What needs to be done ::
Below is some material; set it all down exactly, apart from the pictures.

__________

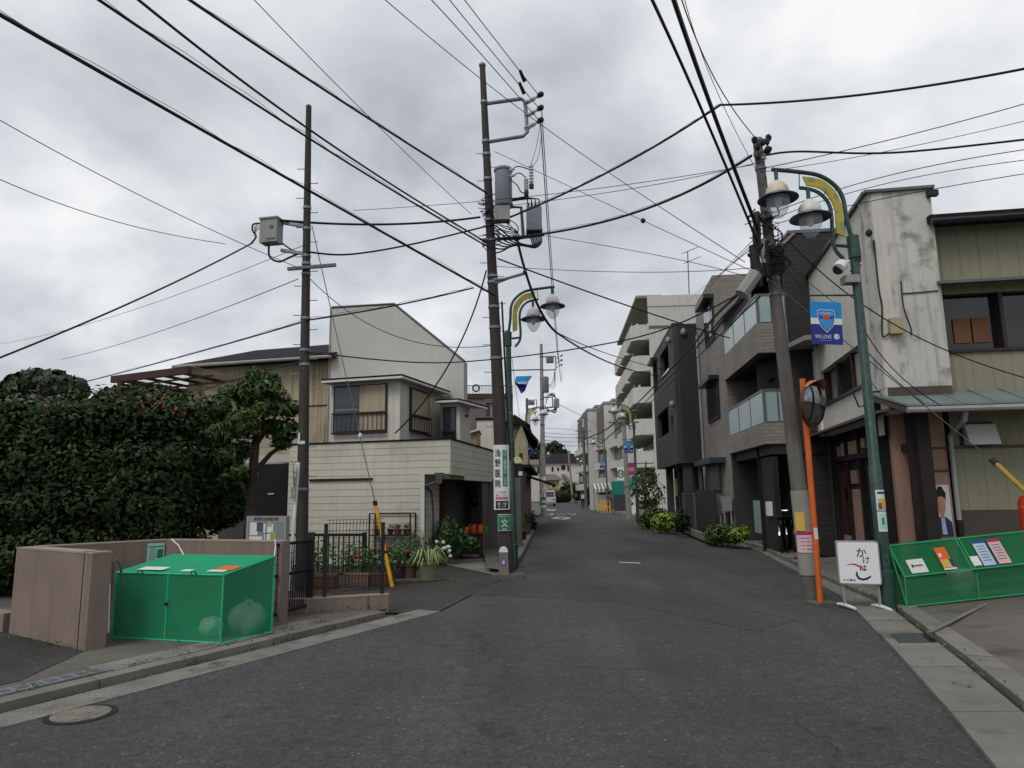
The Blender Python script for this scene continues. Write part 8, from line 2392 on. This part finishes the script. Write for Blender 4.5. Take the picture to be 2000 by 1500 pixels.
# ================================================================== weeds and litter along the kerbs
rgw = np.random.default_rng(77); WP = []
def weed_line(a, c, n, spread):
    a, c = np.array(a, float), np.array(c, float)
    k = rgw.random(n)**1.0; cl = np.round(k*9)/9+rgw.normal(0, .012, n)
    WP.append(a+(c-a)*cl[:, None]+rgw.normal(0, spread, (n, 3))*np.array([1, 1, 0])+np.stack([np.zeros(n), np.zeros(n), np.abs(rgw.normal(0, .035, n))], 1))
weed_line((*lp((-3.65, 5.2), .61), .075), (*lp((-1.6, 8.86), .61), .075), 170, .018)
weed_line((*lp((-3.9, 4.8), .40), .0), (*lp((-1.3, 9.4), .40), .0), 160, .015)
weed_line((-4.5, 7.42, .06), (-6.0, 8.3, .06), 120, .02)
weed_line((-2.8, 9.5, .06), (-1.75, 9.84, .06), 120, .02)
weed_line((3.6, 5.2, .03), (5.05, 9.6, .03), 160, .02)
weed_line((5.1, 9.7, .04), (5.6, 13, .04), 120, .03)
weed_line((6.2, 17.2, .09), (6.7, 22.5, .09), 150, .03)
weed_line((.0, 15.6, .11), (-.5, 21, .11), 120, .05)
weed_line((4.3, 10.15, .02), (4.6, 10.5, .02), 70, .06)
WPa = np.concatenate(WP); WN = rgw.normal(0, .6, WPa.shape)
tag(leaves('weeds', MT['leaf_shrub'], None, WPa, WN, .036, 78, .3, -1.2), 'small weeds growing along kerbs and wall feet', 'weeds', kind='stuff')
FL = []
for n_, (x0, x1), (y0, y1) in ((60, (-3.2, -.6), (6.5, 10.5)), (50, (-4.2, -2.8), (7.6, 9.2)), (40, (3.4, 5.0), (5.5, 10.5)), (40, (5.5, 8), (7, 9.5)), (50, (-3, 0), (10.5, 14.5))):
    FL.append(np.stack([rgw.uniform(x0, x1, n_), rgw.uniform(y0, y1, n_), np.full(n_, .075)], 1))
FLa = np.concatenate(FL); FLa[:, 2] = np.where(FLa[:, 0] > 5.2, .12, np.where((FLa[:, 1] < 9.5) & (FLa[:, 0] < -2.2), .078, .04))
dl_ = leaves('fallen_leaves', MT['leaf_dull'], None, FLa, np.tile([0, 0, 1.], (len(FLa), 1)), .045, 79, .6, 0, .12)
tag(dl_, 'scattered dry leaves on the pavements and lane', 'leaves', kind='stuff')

__________

Final result ::
The Blender Python script for this scene continues. Write part 8, from line 2392 on. This part finishes the script. Write for Blender 4.5. Take the picture to be 2000 by 1500 pixels.
# ================================================================== weeds and litter along the kerbs
rgw = np.random.default_rng(77); WP = []
def weed_line(a, c, n, spread):
    a, c = np.array(a, float), np.array(c, float)
    k = rgw.random(n)**1.0; cl = np.round(k*9)/9+rgw.normal(0, .012, n)
    WP.append(a+(c-a)*cl[:, None]+rgw.normal(0, spread, (n, 3))*np.array([1, 1, 0])+np.stack([np.zeros(n), np.zeros(n), np.abs(rgw.normal(0, .035, n))], 1))
weed_line((*lp((-3.65, 5.2), .61), .075), (*lp((-1.6, 8.86), .61), .075), 170, .018)
weed_line((*lp((-3.9, 4.8), .40), .0), (*lp((-1.3, 9.4), .40), .0), 160, .015)
weed_line((-4.5, 7.42, .06), (-6.0, 8.3, .06), 120, .02)
weed_line((-2.8, 9.5, .06), (-1.75, 9.84, .06), 120, .02)
weed_line((3.6, 5.2, .03), (5.05, 9.6, .03), 160, .02)
weed_line((5.1, 9.7, .04), (5.6, 13, .04), 120, .03)
weed_line((6.2, 17.2, .09), (6.7, 22.5, .09), 150, .03)
weed_line((.0, 15.6, .11), (-.5, 21, .11), 120, .05)
weed_line((4.3, 10.15, .02), (4.6, 10.5, .02), 70, .06)
WPa = np.concatenate(WP); WN = rgw.normal(0, .6, WPa.shape)
tag(leaves('weeds', MT['leaf_shrub'], None, WPa, WN, .036, 78, .3, -1.2), 'small weeds growing along kerbs and wall feet', 'weeds', kind='stuff')
FL = []
for n_, (x0, x1), (y0, y1) in ((60, (-3.2, -.6), (6.5, 10.5)), (50, (-4.2, -2.8), (7.6, 9.2)), (40, (3.4, 5.0), (5.5, 10.5)), (40, (5.5, 8), (7, 9.5)), (50, (-3, 0), (10.5, 14.5))):
    FL.append(np.stack([rgw.uniform(x0, x1, n_), rgw.uniform(y0, y1, n_), np.full(n_, .075)], 1))
FLa = np.concatenate(FL); FLa[:, 2] = np.where(FLa[:, 0] > 5.2, .12, np.where((FLa[:, 1] < 9.5) & (FLa[:, 0] < -2.2), .078, .04))
dl_ = leaves('fallen_leaves', MT['leaf_dull'], None, FLa, np.tile([0, 0, 1.], (len(FLa), 1)), .045, 79, .6, 0, .12)
tag(dl_, 'scattered dry leaves on the pavements and lane', 'leaves', kind='stuff')